Irgendwo las ich mal, daß das Band mittels Unterdruck an die graue Walze angepresst worden sei. Wen dem so wäre, dann müßte ja auch noch sowas wie eine Saugpumpe in dem Gerät eingebaut sein. :roll:
Vorne auf dem Bild ist auch noch was zu sehen, das man für einen Pneumatikschlauch halten könnte.

Gruß

Rocco11

Autor:  Ben [ Mo Nov 30, 2009 2:44 ]
Betreff des Beitrags: 

Hallo Rocco,

ja, es wurde mit Ansaugpumpen gearbeitet.

Frage mich aber bitte nicht nach Details, denn die sind - jedenfalls bei dem, was ich in der Literatur finde - widersprüchlich. (Und für die Praxis bin ich, obschon alt, zu jung.)

Angeblich wurde das Band an die rückwärtige, also trägerseitige "Anpressform" angesaugt, das kann aber eigentlich nicht stimmen. Das widerspräche der Möglichkeit, die Bänder "blutig" zu schneiden. Auf Stoß geklebt, wäre dann ja hinten der Klebestreifen drauf, das Band an dieser einen Stelle also erheblich dicker, und beim Abspielen der Schnittstelle gäbe es dann üble Irritationen. Die Andruckform höbe kurzzeitig regelrecht ab, es gäbe bestenfalls Aussetzer, schlimmstenfalls "Durchfaller" wegen Synchronverlust, und ich kann mir auch beim besten Willen nicht vorstellen, dass das Abtastrad einen solchen Vorgang überlebt hätte. (Das war aber in der Praxis anders, die 2-Zoll-MAZ-Bänder ließen sich völlig störungsfrei schneiden.)

Es müsste also, wenn überhaupt, in Richtung des Abtastrads angesaugt worden sein.

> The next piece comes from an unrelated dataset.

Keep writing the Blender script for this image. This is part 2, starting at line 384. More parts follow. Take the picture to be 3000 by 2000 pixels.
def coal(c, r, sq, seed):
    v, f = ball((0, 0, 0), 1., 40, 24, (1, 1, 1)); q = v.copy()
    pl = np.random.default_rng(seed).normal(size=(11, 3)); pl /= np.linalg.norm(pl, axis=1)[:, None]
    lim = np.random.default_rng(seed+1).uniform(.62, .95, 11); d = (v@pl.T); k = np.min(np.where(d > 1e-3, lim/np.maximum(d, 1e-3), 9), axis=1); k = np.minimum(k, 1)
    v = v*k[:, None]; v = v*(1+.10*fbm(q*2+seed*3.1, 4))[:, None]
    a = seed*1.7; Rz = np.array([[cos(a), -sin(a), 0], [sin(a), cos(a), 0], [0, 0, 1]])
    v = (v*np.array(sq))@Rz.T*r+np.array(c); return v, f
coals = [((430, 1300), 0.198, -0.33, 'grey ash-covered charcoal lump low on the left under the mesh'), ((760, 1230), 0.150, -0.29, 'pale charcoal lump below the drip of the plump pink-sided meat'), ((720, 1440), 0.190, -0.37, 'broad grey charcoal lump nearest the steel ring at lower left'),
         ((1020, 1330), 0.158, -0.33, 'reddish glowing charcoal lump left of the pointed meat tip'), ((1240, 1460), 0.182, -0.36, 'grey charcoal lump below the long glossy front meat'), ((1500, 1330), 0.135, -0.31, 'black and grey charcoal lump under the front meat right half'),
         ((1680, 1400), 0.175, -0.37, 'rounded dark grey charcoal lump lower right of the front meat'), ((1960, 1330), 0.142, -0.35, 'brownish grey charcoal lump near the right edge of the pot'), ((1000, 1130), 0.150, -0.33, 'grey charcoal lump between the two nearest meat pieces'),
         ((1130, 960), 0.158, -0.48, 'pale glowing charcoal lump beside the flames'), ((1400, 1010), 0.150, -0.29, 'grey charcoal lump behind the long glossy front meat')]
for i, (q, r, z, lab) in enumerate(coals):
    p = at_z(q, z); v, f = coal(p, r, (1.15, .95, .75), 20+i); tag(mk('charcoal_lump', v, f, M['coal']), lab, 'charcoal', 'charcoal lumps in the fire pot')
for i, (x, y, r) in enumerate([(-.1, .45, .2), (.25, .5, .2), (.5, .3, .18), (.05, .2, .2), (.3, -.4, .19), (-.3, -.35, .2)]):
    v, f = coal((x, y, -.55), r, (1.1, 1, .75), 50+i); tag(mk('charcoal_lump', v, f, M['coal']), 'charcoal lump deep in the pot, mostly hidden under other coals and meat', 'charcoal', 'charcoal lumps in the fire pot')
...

Genaues weiß ich nicht!! - Wenn wir mal irgendwo die Möglichkeit haben, an so einem Recorder herumzuspielen, dann sollten wir das mal tun, dann wissen wir's.

Gruß Ben

Nachsatz: Interessanter als die Technik ist eigentlich die kultur(historische) Bedeutung der MAZ, also die Möglichkeit, auch lange Strecken verlustfrei in Live-Qualität speichern, dann ggf. schneiden und zeitversetzt senden zu können. Das war revolutionär und hat z.B. die Dramaturgie von Fernsehspielen nahezu umgewälzt.